**Set task:** Copy the material that follows word for word and omit its pictures.

>> start Recorded data

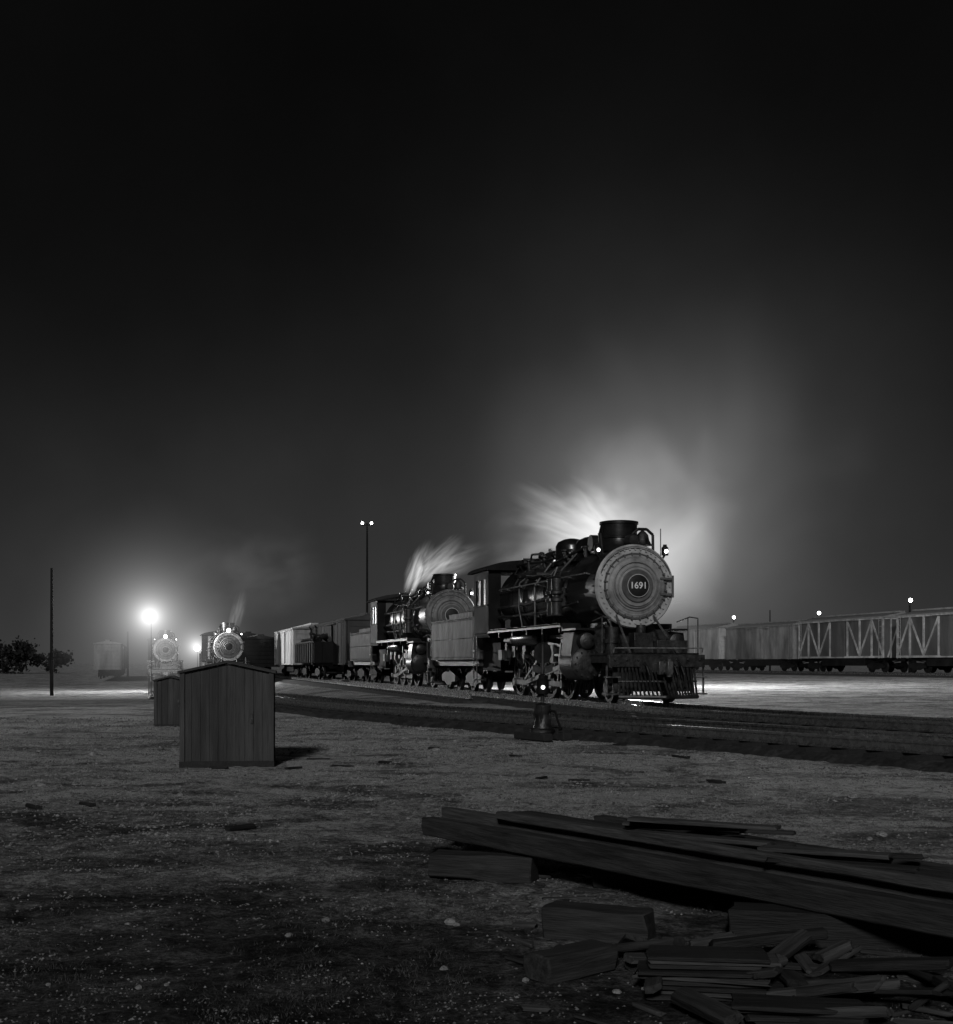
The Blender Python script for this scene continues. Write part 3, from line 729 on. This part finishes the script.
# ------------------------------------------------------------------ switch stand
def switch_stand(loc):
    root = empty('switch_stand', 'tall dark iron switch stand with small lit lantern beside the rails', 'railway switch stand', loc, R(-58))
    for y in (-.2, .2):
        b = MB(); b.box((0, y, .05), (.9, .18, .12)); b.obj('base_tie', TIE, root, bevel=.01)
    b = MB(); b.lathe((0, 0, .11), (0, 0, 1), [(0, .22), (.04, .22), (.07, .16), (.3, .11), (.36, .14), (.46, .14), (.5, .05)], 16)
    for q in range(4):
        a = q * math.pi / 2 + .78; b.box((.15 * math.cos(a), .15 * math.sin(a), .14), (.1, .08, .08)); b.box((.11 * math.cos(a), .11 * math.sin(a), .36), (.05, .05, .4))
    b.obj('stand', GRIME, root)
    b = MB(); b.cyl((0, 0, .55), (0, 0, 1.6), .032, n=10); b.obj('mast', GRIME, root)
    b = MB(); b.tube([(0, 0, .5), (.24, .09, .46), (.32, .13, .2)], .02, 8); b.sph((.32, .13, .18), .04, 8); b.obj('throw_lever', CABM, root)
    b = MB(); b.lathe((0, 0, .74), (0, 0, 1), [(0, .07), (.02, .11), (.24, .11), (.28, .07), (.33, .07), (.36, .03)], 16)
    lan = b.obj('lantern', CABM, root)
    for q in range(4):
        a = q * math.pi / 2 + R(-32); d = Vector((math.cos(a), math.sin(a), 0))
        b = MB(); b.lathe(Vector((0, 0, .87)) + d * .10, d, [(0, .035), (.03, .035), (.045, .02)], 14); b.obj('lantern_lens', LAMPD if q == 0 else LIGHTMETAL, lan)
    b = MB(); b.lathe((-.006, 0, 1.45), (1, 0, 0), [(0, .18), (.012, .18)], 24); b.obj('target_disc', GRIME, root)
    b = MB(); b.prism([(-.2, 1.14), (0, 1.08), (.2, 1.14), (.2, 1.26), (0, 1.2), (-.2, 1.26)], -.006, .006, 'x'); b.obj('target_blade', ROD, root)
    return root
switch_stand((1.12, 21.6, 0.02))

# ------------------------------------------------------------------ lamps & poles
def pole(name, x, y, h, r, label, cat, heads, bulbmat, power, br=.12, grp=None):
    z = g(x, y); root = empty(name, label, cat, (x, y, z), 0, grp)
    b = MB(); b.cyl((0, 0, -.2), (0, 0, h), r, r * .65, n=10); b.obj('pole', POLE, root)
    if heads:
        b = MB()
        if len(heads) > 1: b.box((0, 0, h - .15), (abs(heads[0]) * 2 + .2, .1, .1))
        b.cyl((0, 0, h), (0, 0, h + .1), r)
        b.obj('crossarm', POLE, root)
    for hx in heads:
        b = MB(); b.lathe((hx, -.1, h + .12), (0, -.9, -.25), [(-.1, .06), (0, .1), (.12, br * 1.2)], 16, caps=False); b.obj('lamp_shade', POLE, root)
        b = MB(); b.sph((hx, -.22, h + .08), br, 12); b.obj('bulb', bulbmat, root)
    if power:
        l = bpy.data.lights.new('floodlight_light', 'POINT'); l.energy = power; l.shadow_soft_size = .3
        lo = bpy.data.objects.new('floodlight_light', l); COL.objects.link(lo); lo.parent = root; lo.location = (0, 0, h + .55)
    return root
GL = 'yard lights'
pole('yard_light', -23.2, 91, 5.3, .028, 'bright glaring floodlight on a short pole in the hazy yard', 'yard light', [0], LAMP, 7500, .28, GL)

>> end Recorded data

**Response to this task:**
The Blender Python script for this scene continues. Write part 3, from line 729 on. This part finishes the script.
# ------------------------------------------------------------------ switch stand
def switch_stand(loc):
    root = empty('switch_stand', 'tall dark iron switch stand with small lit lantern beside the rails', 'railway switch stand', loc, R(-58))
    for y in (-.2, .2):
        b = MB(); b.box((0, y, .05), (.9, .18, .12)); b.obj('base_tie', TIE, root, bevel=.01)
    b = MB(); b.lathe((0, 0, .11), (0, 0, 1), [(0, .22), (.04, .22), (.07, .16), (.3, .11), (.36, .14), (.46, .14), (.5, .05)], 16)
    for q in range(4):
        a = q * math.pi / 2 + .78; b.box((.15 * math.cos(a), .15 * math.sin(a), .14), (.1, .08, .08)); b.box((.11 * math.cos(a), .11 * math.sin(a), .36), (.05, .05, .4))
    b.obj('stand', GRIME, root)
    b = MB(); b.cyl((0, 0, .55), (0, 0, 1.6), .032, n=10); b.obj('mast', GRIME, root)
    b = MB(); b.tube([(0, 0, .5), (.24, .09, .46), (.32, .13, .2)], .02, 8); b.sph((.32, .13, .18), .04, 8); b.obj('throw_lever', CABM, root)
    b = MB(); b.lathe((0, 0, .74), (0, 0, 1), [(0, .07), (.02, .11), (.24, .11), (.28, .07), (.33, .07), (.36, .03)], 16)
    lan = b.obj('lantern', CABM, root)
    for q in range(4):
        a = q * math.pi / 2 + R(-32); d = Vector((math.cos(a), math.sin(a), 0))
        b = MB(); b.lathe(Vector((0, 0, .87)) + d * .10, d, [(0, .035), (.03, .035), (.045, .02)], 14); b.obj('lantern_lens', LAMPD if q == 0 else LIGHTMETAL, lan)
    b = MB(); b.lathe((-.006, 0, 1.45), (1, 0, 0), [(0, .18), (.012, .18)], 24); b.obj('target_disc', GRIME, root)
    b = MB(); b.prism([(-.2, 1.14), (0, 1.08), (.2, 1.14), (.2, 1.26), (0, 1.2), (-.2, 1.26)], -.006, .006, 'x'); b.obj('target_blade', ROD, root)
    return root
switch_stand((1.12, 21.6, 0.02))

# ------------------------------------------------------------------ lamps & poles
def pole(name, x, y, h, r, label, cat, heads, bulbmat, power, br=.12, grp=None):
    z = g(x, y); root = empty(name, label, cat, (x, y, z), 0, grp)
    b = MB(); b.cyl((0, 0, -.2), (0, 0, h), r, r * .65, n=10); b.obj('pole', POLE, root)
    if heads:
        b = MB()
        if len(heads) > 1: b.box((0, 0, h - .15), (abs(heads[0]) * 2 + .2, .1, .1))
        b.cyl((0, 0, h), (0, 0, h + .1), r)
        b.obj('crossarm', POLE, root)
    for hx in heads:
        b = MB(); b.lathe((hx, -.1, h + .12), (0, -.9, -.25), [(-.1, .06), (0, .1), (.12, br * 1.2)], 16, caps=False); b.obj('lamp_shade', POLE, root)
        b = MB(); b.sph((hx, -.22, h + .08), br, 12); b.obj('bulb', bulbmat, root)
    if power:
        l = bpy.data.lights.new('floodlight_light', 'POINT'); l.energy = power; l.shadow_soft_size = .3
        lo = bpy.data.objects.new('floodlight_light', l); COL.objects.link(lo); lo.parent = root; lo.location = (0, 0, h + .55)
    return root
GL = 'yard lights'
pole('yard_light', -23.2, 91, 5.3, .028, 'bright glaring floodlight on a short pole in the hazy yard', 'yard light', [0], LAMP, 7500, .28, GL)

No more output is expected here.